The cut from the carefree driving montage to Josh and Sophie, she in a wedding dress and he in a suit, sitting in a parking lot eating hamburgers—actually that does sound pretty good, but the romance of the drive is gone. Like the episode about Helen, this is an episode about strengthening an existing relationship that’s not as tight as it once was. Josh and Sophie used to be incredibly close, but he had to get out of town to the Queer As Folk city and she wanted to settle down, and they started to drift, not even visiting each other. They each make a point about how things haven’t changed that much—he’s at university, not out of the country; she’s getting married, not joining a convent—but they really emphasize the opposite. Sophie getting married is a gigantic relationship-changer for Josh, and he’s the one who abandoned her in the first place.
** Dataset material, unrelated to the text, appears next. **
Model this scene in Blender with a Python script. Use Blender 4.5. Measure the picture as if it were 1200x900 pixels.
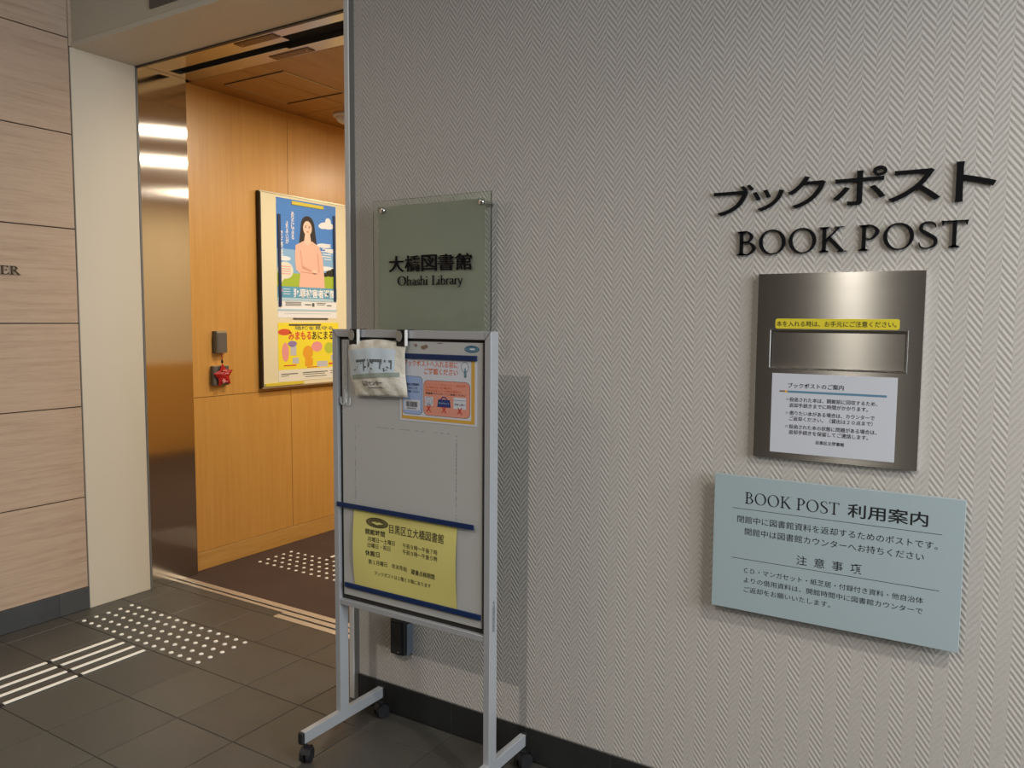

Now they’ll be single in the city together, and it’s the most exciting ending of the series so far. Thanks to the tonal mixture—wistfulness more than melancholy, assholery instead of self-destruction, topped with plenty of levity—and the fantastic rapport between the actors, Luke Newberry and Chloe Harris, this is the first Banana episode that I’m disappointed isn’t a full series. Television could use a millennial Manchester Will & Grace.

Stray observations:

  • “Episode 5” is written by Matthew Barry and directed by Luke Snellin. After all that about what’s cinematic, the scene in Sophie’s bedroom is exactly what I’m talking about. It starts with them lying in bed facing us. Then she turns away from us and toward him. When she sits up, starting to get upset, her wedding dress haunts the shot. When he gets up, he’s backed by that yellow curtain, and she’s backed by the muted green wall, her hair hanging just so you get the feeling she’d brush it aside if she weren’t so distraught.
  • Weird that Henry’s there for Josh and Freddie’s goodbye kiss (and good for Josh!) since he was off to the shower already in the counterpart scene in Cucumber.
  • In their first scene together, Sophie says, “You’re so gay,” so much I couldn’t tell if he was openly gay or if she was making fun of him.
  • Love according to Sophie: Not wanting the guy to leave after sex.
  • The friends try to defend the non-racism of the story about the interchangable black men. The storyteller says Emily, who’s black, doesn’t think it’s racist. Josh responds, “Then Emily hasn’t thought about it enough.”
  • The ending is the usual smash cut, this one after the release of the runaway bride montage and the comedown of the burgers. Sophie realizes she doesn’t have a plan. “How are we gonna manage? Is it single or double bed in your room?” Josh looks at her and says with no attempt to soften, “You’re not staying with me.” Credits.